NM: My stepfather, I don't know. He eventually married over there and took the wife's name. They do that when there isn't anyone to hand the property to. So he lived on a, I don't know if it was a farm or what, but they had property down there. And I remember my sister writing, not to me, but to my brother that she had one picture of my mother, and she had pasted it in one of her boxes on the cover, because I don't think my stepfather wanted to have anything to do with us, although he was pretty nice to us while we were together.

MA: How did you find out about her? Were you in communication with her? You said you received, your brother received a letter, was it --

NM: I think what happened was my brother was a Boy Scout leader, and they went up north to Sacramento for a conference, and he was looking through the roster and he saw a Sawada, and it happened to be my stepfather's, father's kids.
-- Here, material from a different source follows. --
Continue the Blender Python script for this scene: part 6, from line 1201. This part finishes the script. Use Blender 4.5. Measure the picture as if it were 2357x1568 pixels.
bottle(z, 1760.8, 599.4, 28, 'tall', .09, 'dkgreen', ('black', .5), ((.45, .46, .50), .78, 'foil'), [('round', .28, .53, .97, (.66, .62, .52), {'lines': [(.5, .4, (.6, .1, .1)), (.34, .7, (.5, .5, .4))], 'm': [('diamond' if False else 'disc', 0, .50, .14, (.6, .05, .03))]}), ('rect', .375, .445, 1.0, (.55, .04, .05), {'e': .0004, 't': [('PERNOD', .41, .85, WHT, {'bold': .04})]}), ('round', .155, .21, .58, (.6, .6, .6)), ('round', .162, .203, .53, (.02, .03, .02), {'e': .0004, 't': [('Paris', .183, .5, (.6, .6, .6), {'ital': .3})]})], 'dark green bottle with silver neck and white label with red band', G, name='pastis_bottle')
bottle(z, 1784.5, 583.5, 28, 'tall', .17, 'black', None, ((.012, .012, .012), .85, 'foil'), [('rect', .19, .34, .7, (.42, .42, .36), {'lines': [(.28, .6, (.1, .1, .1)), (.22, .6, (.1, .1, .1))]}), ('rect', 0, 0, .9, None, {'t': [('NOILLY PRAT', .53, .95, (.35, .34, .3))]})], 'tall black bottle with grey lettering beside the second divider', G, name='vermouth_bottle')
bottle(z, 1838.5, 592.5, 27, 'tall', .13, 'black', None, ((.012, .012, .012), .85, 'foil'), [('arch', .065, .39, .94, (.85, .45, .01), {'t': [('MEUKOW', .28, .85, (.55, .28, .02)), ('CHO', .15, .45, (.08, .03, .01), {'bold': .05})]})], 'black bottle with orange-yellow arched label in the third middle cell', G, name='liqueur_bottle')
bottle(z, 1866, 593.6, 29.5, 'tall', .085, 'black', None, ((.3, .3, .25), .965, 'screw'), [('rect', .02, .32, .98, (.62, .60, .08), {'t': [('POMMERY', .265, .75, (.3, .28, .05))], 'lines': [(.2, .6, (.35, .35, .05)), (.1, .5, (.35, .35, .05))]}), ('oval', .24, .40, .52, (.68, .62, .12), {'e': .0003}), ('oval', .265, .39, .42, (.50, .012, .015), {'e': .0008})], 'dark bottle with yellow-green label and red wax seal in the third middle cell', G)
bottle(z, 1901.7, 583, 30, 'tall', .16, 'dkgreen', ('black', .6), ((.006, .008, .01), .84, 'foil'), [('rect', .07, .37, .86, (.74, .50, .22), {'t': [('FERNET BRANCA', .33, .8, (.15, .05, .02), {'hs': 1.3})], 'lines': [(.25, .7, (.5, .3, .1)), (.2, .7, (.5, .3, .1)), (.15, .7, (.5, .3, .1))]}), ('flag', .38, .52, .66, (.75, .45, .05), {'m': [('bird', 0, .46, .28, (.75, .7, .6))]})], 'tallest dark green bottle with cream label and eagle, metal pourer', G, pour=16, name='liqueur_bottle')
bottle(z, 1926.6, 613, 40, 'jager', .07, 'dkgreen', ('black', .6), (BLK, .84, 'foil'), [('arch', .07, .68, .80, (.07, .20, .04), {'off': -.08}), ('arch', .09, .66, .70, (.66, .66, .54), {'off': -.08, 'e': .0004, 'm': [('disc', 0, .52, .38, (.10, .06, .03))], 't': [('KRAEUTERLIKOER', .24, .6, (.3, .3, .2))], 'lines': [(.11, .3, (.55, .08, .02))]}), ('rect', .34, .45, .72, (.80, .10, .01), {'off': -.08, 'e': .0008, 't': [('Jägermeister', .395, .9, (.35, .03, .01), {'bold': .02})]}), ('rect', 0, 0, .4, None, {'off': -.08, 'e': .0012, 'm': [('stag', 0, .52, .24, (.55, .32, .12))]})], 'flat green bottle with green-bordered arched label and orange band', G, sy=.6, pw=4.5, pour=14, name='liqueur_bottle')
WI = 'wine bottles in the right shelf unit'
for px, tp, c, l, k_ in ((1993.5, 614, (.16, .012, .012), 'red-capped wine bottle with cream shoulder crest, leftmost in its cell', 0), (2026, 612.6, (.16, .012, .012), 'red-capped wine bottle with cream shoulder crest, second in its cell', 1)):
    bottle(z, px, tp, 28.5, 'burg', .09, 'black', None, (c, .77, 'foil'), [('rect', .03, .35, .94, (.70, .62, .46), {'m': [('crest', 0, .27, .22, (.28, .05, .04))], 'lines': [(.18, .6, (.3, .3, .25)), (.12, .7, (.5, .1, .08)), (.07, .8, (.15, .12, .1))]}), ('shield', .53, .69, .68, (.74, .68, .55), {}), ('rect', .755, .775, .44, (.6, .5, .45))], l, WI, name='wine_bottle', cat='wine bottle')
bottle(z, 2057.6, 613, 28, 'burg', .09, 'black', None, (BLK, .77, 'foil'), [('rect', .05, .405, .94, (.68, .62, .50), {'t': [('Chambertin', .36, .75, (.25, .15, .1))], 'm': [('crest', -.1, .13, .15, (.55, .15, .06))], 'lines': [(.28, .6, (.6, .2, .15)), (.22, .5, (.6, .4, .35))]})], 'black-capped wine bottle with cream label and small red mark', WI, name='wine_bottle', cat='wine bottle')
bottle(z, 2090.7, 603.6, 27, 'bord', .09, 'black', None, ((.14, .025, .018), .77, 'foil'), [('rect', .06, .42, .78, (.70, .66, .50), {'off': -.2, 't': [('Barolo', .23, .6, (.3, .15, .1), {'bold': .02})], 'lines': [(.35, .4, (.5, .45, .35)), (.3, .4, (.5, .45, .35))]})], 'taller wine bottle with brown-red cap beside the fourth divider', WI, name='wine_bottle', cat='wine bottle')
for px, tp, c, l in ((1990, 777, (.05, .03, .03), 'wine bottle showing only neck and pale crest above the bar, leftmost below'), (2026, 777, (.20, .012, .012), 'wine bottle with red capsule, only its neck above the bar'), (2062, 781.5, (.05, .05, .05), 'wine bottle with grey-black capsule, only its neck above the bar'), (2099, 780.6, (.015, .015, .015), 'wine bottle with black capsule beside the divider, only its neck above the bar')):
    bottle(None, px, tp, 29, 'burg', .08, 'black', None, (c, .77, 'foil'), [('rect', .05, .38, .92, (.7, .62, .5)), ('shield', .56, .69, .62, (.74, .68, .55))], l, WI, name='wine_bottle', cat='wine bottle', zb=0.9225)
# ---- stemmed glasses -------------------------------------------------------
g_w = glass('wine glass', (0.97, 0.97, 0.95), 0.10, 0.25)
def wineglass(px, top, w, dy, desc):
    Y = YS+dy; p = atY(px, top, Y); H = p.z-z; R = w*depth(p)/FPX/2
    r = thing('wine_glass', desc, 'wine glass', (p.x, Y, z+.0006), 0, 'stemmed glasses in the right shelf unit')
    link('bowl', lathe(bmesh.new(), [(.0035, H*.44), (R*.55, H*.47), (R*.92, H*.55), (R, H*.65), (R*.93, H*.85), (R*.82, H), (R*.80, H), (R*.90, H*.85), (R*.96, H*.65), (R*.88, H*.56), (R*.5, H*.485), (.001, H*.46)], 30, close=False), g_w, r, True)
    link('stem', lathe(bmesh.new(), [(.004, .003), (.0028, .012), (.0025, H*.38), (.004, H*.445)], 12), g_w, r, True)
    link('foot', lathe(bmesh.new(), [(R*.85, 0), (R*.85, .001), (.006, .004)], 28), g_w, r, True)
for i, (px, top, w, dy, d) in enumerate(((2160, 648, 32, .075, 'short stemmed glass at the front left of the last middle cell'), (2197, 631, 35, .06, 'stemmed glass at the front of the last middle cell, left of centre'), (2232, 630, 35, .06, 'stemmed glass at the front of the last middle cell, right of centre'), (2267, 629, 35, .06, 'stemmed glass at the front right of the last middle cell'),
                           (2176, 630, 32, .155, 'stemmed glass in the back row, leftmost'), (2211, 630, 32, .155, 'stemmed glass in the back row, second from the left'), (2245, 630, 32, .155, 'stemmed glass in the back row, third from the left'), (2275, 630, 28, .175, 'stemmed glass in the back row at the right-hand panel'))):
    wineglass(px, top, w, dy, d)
And this person was going to go to Japan on this Boy Scout, another conference. So he, see, they knew where my sister was. But they wouldn't tell us.

MA: You mean your, the relatives.

NM: My stepfather's family.

[Interruption]

MA: You were telling the story about your brother communicating with your sister who was in Japan. How he was in the Boy Scouts and went to Sacramento.

NM: Oh, okay. My brother gave this, supposedly a cousin, his address and said, "If you see her, give her this address." And I guess this cousin knew where she was. Where we didn't know, we didn't even know where she was, or if she was alive or anything. But, I think that's how my brother got, she got in touch with my brother. Or through the archive, I don't know which was which, but we were, (...) my husband and I were in Canada. And my brother got a letter from my sister. And I usually call home about once or twice a week. And, then my daughter says, "You got a letter from your brother and he wrote and said that he finally got in contact with our sister." And I was just flabbergasted.

MA: Was that the first contact you had seen from her?

NM: Uh-huh. And then so my brother started writing about her life here in the United States, and she didn't know her name was Joyce. And write about our mother and our time together, what little time we had together.

MA: So it seems like your, I don't know if they deliberately did this but there was sort of an effort to, like your stepfather's relatives didn't want you to contact her, and there was sort of this divide.

NM: Yes, because I don't think my grandparents didn't like, well didn't really care for our stepfather.

MA: Oh, I see.

NM: And then so, once my mother passed away, well my stepfather decided well, break all ties, I guess.